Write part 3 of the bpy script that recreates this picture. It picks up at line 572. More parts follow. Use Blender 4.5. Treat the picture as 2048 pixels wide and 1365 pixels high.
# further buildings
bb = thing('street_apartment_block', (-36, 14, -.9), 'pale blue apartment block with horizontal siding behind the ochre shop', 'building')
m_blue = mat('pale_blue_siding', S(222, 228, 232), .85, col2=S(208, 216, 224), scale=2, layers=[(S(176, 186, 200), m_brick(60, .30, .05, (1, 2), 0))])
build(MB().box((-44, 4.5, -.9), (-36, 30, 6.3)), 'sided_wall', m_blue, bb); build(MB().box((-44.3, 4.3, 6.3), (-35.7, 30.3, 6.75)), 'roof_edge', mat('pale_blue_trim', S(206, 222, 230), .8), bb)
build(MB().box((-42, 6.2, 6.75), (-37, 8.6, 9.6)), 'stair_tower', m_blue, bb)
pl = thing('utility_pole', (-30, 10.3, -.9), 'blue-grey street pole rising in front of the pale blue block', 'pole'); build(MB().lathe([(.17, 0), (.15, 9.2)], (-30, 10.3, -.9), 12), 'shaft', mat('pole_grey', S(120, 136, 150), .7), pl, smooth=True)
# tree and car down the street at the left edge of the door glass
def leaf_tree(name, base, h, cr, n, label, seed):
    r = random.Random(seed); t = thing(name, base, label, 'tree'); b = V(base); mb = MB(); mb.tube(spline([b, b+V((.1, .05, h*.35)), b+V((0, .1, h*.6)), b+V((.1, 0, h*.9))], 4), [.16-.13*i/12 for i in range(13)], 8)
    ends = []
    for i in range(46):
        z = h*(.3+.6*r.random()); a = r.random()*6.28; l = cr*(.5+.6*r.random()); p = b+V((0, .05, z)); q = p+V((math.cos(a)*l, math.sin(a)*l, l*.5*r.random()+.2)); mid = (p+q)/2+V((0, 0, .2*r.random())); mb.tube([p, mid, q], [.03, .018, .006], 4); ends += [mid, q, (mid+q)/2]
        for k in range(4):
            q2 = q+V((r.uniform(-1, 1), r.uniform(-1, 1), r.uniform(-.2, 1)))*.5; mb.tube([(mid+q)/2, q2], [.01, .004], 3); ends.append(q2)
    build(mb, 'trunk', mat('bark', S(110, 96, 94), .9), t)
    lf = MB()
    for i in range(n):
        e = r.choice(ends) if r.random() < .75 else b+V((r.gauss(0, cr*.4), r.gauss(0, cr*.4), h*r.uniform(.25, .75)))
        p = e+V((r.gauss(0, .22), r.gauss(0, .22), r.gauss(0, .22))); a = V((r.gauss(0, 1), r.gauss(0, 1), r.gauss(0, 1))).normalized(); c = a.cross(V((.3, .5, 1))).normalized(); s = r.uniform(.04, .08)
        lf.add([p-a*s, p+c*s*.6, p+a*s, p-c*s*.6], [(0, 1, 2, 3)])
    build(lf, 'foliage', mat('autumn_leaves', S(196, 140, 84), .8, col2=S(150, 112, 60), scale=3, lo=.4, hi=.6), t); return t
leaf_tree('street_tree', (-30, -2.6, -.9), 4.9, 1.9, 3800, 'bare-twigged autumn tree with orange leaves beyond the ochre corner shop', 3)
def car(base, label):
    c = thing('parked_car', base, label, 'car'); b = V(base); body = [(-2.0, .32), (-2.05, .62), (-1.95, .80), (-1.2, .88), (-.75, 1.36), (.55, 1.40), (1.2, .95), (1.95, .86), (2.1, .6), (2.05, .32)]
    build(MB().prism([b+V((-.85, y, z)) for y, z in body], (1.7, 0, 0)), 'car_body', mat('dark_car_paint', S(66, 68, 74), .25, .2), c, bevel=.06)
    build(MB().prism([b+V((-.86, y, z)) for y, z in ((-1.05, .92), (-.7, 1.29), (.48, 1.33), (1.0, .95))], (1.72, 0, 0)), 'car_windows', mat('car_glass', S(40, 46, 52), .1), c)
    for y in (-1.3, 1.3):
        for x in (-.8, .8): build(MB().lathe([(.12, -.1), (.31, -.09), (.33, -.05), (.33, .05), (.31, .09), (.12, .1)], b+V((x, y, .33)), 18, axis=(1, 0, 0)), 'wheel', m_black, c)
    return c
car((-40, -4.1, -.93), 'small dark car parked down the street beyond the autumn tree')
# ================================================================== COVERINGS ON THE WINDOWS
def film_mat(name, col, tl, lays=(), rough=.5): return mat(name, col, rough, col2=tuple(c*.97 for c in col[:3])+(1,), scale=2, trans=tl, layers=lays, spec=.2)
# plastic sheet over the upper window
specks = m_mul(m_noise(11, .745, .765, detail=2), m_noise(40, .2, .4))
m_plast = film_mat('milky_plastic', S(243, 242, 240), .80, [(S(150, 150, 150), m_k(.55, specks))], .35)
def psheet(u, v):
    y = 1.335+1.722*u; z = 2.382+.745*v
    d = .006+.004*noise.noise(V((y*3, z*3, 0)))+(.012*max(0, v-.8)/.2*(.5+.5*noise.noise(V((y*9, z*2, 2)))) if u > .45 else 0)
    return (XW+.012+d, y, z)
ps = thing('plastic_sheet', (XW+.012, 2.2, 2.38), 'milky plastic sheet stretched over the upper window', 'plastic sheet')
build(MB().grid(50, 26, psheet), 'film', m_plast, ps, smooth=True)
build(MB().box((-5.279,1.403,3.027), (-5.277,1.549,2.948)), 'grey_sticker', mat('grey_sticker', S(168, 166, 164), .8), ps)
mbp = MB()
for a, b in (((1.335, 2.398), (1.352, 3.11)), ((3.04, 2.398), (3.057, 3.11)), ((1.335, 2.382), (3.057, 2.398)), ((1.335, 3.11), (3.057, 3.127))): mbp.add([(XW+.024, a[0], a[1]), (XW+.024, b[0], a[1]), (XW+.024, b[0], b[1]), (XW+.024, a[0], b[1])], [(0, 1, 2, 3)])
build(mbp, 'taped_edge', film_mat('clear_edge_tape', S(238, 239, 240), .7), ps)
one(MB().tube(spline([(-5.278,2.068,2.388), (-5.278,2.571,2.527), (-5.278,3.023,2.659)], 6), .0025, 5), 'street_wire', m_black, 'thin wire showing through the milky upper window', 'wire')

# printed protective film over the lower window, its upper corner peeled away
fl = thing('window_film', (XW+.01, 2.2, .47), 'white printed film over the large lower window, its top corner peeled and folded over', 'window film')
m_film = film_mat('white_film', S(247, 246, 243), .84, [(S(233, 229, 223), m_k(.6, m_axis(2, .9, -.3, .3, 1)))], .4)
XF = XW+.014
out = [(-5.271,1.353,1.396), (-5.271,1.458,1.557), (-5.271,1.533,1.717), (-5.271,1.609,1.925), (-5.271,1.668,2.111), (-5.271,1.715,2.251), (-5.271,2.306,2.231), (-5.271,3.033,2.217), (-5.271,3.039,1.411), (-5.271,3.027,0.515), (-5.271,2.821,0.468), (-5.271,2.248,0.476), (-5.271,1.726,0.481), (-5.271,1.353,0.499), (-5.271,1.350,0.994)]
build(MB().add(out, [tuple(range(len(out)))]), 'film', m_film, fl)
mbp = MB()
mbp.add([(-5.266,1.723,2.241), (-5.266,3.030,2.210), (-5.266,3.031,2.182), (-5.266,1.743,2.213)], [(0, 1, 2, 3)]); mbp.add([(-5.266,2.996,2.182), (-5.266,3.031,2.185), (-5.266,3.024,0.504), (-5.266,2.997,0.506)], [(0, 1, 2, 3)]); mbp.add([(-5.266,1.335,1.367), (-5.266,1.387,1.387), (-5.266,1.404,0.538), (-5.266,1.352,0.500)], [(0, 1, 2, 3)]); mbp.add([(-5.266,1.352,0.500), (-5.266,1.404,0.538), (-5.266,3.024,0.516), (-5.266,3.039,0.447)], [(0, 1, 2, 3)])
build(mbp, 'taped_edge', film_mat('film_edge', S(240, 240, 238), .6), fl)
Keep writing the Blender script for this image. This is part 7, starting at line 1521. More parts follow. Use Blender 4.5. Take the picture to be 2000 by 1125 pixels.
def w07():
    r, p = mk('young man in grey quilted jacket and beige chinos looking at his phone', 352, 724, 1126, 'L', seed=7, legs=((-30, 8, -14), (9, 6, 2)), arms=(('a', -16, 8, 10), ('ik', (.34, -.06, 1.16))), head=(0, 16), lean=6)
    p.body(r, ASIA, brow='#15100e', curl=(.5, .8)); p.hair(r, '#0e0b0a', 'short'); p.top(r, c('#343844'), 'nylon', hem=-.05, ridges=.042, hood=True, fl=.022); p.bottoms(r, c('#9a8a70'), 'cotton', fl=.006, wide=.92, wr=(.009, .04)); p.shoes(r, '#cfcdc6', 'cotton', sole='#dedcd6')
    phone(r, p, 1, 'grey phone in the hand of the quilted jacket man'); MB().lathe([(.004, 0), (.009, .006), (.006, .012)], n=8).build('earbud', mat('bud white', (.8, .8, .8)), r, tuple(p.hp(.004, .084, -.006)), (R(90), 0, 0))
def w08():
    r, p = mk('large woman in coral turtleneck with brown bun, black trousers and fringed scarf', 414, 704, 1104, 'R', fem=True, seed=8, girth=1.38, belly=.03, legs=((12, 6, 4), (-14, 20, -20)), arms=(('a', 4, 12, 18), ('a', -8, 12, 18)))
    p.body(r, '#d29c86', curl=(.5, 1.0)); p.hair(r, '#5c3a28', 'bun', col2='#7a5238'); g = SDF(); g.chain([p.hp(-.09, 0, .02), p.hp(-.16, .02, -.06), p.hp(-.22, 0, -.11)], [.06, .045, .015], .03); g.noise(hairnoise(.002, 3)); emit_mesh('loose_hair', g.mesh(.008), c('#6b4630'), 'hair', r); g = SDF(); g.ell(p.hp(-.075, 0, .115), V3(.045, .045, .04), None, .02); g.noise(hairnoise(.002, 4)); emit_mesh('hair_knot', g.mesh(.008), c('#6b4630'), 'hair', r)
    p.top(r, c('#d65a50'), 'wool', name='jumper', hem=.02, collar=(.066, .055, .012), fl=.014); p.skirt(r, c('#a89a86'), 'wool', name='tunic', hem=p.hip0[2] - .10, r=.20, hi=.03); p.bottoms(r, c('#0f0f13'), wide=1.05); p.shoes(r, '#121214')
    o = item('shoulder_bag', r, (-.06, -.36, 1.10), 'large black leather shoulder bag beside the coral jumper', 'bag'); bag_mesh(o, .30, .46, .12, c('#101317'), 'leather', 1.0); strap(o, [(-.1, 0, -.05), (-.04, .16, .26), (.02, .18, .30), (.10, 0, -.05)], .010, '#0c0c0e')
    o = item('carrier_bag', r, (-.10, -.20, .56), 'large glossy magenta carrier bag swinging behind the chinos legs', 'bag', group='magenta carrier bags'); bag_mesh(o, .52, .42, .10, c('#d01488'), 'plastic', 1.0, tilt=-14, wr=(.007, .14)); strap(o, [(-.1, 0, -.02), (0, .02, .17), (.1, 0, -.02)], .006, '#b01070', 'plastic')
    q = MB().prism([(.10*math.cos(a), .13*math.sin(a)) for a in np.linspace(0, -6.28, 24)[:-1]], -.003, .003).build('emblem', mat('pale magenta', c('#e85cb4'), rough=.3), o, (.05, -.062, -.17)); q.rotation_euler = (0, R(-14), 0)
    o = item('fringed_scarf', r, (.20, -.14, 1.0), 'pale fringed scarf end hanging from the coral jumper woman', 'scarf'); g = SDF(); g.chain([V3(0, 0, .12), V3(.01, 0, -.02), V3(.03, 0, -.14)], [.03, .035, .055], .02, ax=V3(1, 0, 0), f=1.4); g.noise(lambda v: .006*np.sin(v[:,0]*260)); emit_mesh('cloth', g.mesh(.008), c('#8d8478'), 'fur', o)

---

Directions:
Read the entries above, then pull out the lines that include "Blender".

Complete output:
Write part 3 of the bpy script that recreates this picture. It picks up at line 572. More parts follow. Use Blender 4.5. Treat the picture as 2048 pixels wide and 1365 pixels high.
Keep writing the Blender script for this image. This is part 7, starting at line 1521. More parts follow. Use Blender 4.5. Take the picture to be 2000 by 1125 pixels.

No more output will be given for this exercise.